(Entries with scene source code)

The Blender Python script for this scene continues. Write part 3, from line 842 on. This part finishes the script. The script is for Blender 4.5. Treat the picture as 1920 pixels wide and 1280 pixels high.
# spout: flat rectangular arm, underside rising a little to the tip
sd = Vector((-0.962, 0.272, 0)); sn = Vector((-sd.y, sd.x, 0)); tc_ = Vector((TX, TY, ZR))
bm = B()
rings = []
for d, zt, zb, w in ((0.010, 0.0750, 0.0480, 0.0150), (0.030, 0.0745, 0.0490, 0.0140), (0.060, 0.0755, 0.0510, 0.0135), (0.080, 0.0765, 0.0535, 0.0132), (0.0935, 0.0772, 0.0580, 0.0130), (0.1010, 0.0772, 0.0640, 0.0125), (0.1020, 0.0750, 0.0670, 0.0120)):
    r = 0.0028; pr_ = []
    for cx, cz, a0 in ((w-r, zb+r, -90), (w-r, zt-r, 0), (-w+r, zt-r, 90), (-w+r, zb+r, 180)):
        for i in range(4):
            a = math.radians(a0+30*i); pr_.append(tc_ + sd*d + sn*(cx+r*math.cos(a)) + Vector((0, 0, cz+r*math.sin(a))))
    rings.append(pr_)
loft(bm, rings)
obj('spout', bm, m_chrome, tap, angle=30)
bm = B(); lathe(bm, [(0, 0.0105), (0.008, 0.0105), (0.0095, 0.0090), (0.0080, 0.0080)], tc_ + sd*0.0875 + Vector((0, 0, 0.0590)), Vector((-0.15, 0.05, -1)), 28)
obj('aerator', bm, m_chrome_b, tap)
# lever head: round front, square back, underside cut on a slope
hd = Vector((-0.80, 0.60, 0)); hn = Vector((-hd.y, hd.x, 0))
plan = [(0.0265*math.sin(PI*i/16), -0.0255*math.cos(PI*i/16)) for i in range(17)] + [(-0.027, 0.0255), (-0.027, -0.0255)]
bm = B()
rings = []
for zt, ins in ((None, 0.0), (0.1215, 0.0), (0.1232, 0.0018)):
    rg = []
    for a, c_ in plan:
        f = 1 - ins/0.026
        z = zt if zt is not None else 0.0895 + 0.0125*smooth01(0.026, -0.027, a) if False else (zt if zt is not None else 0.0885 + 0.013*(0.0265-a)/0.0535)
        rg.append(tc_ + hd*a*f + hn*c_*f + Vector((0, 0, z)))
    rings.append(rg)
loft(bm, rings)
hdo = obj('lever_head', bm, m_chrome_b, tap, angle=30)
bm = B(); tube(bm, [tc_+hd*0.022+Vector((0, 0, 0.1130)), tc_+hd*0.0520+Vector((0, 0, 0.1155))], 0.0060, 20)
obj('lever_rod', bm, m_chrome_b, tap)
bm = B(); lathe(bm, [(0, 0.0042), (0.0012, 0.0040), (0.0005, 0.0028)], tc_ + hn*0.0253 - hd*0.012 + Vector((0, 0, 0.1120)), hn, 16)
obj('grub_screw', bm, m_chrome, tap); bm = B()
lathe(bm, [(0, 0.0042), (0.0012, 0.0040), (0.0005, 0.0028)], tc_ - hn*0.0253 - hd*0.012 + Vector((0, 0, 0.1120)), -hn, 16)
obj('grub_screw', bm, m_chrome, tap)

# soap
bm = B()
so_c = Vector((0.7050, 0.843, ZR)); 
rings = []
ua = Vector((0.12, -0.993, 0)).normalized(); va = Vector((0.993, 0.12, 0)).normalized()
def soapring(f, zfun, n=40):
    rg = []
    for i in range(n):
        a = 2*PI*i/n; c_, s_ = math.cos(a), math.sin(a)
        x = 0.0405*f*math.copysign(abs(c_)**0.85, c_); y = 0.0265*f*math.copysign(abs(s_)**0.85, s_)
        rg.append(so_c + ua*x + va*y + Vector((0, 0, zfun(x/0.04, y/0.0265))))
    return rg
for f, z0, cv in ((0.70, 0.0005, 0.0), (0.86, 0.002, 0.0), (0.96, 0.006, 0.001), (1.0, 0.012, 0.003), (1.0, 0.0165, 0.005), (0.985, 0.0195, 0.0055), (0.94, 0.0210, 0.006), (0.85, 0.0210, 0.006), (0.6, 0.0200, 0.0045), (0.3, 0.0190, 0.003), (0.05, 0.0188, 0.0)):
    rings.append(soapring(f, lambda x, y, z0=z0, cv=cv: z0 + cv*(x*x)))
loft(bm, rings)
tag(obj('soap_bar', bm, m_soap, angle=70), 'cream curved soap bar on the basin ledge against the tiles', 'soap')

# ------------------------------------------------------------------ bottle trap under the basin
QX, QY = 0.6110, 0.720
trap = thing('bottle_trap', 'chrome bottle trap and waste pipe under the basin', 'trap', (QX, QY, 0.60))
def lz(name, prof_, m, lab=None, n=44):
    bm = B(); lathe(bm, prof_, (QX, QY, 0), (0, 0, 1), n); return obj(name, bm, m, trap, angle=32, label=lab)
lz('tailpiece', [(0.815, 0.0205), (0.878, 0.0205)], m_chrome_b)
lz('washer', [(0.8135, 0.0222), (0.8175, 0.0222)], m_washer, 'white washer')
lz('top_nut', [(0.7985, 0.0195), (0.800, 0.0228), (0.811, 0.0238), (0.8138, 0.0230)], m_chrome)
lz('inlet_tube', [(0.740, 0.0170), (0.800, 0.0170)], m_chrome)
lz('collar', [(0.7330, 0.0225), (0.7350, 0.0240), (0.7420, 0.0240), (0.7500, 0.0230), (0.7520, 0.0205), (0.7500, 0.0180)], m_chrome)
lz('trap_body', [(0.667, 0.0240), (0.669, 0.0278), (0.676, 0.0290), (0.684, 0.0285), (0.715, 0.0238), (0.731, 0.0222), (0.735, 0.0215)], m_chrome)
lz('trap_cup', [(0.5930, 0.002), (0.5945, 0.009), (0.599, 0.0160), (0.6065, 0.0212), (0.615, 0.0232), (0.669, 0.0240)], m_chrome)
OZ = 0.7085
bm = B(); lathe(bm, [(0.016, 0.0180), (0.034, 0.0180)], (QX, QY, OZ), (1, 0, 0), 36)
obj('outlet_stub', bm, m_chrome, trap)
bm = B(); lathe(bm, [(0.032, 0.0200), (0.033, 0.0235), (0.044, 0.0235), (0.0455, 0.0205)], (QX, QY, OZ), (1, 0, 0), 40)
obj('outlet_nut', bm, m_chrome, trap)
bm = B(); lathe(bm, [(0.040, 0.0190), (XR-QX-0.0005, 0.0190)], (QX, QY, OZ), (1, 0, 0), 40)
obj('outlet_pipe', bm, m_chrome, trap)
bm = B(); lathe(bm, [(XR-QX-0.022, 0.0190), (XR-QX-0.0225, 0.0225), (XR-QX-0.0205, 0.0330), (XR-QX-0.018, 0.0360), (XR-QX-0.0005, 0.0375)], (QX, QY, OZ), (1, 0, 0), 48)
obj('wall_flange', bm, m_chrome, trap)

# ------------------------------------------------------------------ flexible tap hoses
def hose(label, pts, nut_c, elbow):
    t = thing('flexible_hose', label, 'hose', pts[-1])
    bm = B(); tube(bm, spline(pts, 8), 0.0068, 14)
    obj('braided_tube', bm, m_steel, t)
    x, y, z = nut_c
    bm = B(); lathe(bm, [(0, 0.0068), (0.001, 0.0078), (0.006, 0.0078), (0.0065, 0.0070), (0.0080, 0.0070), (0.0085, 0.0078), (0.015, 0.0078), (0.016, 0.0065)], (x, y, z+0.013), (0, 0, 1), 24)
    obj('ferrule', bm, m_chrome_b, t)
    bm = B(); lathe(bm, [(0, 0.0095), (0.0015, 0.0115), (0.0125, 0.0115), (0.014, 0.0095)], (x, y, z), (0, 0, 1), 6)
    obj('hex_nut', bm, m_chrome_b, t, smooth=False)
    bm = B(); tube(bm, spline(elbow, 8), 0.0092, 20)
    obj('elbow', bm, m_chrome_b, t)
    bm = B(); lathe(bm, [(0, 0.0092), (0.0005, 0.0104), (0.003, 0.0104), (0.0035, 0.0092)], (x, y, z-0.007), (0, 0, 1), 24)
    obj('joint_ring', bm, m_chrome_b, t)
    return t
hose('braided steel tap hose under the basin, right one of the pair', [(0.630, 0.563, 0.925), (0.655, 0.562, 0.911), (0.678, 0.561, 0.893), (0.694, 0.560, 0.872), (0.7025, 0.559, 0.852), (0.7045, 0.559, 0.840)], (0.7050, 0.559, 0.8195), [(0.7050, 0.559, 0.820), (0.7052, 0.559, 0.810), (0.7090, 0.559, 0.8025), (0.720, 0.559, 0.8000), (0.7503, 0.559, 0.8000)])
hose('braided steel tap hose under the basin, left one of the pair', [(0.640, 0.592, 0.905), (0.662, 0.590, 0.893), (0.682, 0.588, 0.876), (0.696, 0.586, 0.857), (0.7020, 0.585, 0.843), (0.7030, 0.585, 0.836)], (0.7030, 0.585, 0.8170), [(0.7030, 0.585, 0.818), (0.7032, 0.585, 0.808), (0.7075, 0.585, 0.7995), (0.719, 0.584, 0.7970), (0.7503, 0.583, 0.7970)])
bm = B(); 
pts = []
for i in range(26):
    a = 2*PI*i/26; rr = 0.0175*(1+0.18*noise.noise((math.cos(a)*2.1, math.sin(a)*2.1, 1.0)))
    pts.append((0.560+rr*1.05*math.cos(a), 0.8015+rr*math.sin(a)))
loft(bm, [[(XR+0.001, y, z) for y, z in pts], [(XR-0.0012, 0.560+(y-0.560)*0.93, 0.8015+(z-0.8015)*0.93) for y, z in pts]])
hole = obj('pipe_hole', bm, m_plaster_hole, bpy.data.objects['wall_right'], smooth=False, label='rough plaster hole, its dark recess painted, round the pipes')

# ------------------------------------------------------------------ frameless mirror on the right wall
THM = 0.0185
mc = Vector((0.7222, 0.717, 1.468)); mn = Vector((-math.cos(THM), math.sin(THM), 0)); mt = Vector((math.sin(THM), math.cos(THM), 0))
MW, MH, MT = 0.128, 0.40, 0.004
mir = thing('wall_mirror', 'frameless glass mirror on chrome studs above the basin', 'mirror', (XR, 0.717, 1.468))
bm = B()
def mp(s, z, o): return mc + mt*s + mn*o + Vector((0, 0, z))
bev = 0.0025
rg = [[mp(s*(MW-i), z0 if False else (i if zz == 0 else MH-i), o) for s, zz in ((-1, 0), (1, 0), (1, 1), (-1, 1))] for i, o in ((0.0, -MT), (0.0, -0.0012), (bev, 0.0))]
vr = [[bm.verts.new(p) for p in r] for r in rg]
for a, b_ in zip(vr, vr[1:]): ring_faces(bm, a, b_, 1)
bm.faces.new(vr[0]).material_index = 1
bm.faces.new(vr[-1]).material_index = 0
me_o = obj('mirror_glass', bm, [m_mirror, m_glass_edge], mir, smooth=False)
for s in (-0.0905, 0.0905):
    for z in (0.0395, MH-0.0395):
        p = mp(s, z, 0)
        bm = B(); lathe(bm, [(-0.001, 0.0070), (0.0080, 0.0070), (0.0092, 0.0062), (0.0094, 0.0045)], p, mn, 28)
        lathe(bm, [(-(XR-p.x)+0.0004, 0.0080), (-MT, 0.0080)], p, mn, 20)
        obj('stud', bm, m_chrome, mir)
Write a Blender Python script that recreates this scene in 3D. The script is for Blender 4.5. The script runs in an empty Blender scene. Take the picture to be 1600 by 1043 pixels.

Challenge ▸ Report all lines of the data above that include the string "Write".

Exercise answer ▸
The Blender Python script for this scene continues. Write part 3, from line 842 on. This part finishes the script. The script is for Blender 4.5. Treat the picture as 1920 pixels wide and 1280 pixels high.
Write a Blender Python script that recreates this scene in 3D. The script is for Blender 4.5. The script runs in an empty Blender scene. Take the picture to be 1600 by 1043 pixels.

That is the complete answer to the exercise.